01-05-2009 - Traces, n. 5

THE facts answer

What Urges Us
to Embrace Hope?

In front of a calamity like the earthquake in Abruzzo, fundamental questions arise–together with a possibility.

by John waters

Events like the calamity in Abruzzo send me back to some essential questions. What does God want from mankind? Why does He allow such things to happen?  
The most seductive theory I have seen is outlined in a 1970s book, When Bad Things Happen to Good People, by an American rabbi, Harold S. Kushner. The author seeks to reconcile his faith with the death of his son, who died at age 14 of progeria—“rapid aging.” Kushner addresses issues raised in the Book of Job about the irreconcilability of the idea that God is, at once, all-powerful and just. His conclusion is startlingly simple: God is all-loving but not all-powerful; the world remains incomplete and imperfect, and no longer within the scope of its Creator. We are here to aid God’s work of completion. God helps in certain ways, but neither causes things to happen nor can prevent them. The bad things that happen are neither punishments nor tests—simply events, and God is entirely innocent.
I don’t know. But I know that catastrophes force me to confront the fundamental choice between meaninglessness and hope. Such events either nudge me toward the despair that lies beyond the last shred of faith in a loving God, or draw me to the solace of Fr. Giussani’s words about sadness being a “fundamental characteristic of a life lived with awareness.”
Giussani tells me that the absence of a correspondence for my desire for a world without pain and loss relates to my sense of an ideal destination, and what I seek is defined by its absence and by my desire. This is what saddens me, as much as my sorrow for the pain of people I do not know but recognize as being like me.
I embrace this or stumble toward the abyss. I have, in support of my renewed searching, a slightly more desperate longing, the witness of those who have been along the way, and the fabric of a life lived in a Christian civilization. I have more: the eye-contact of those who urge me back from the abyss of unhope.
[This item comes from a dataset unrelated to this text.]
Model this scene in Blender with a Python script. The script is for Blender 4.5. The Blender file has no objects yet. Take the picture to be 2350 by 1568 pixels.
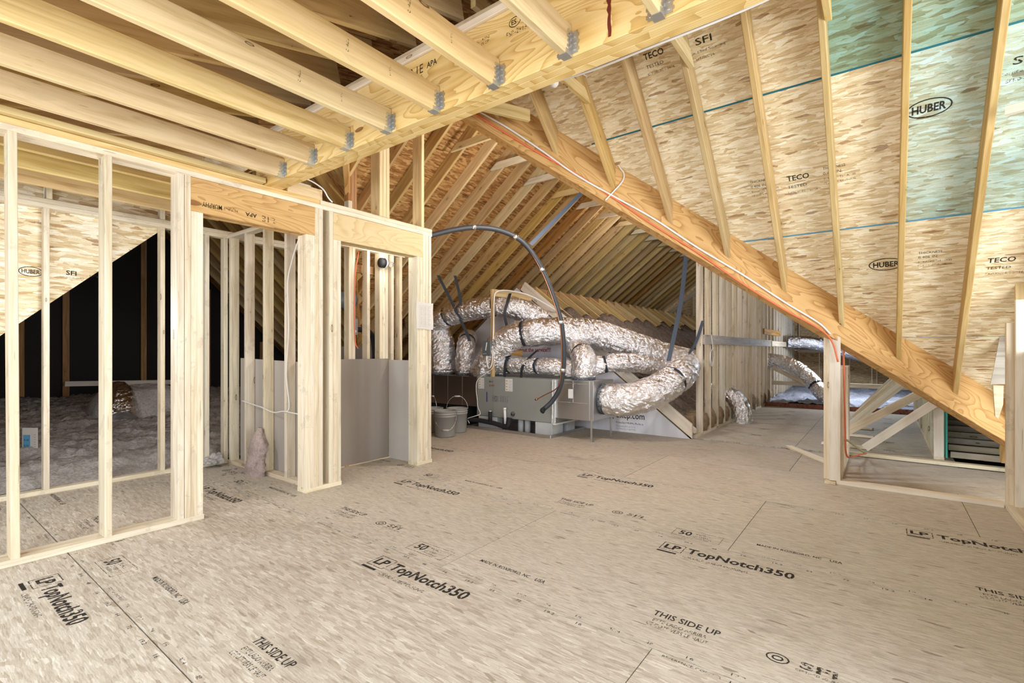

I cannot describe what I see in them—not a zealous evangelicalism, but something softer. I can convey it more readily by noting its absence in others, who seem more tired somehow; more bored, impatient. I am moved to tears by something I cannot name. 
A friend e-mailed me recently about her experience of hearing Fr. Carròn speaking at the CL Spiritual Exercises in Rimini, which she called a “heartquake.” Carròn, she wrote,  “highlighted that we do not recognize the Presence not because the Presence is not real, but because our personal humanity is absent. Recognizing that Christianity is an historical event is not enough. If we reduce it to a religion of the Book, we could even kill ourselves. If the Resurrection is not real, we can even possess all of Christ’s words without knowing Him. The event becomes a dead word.”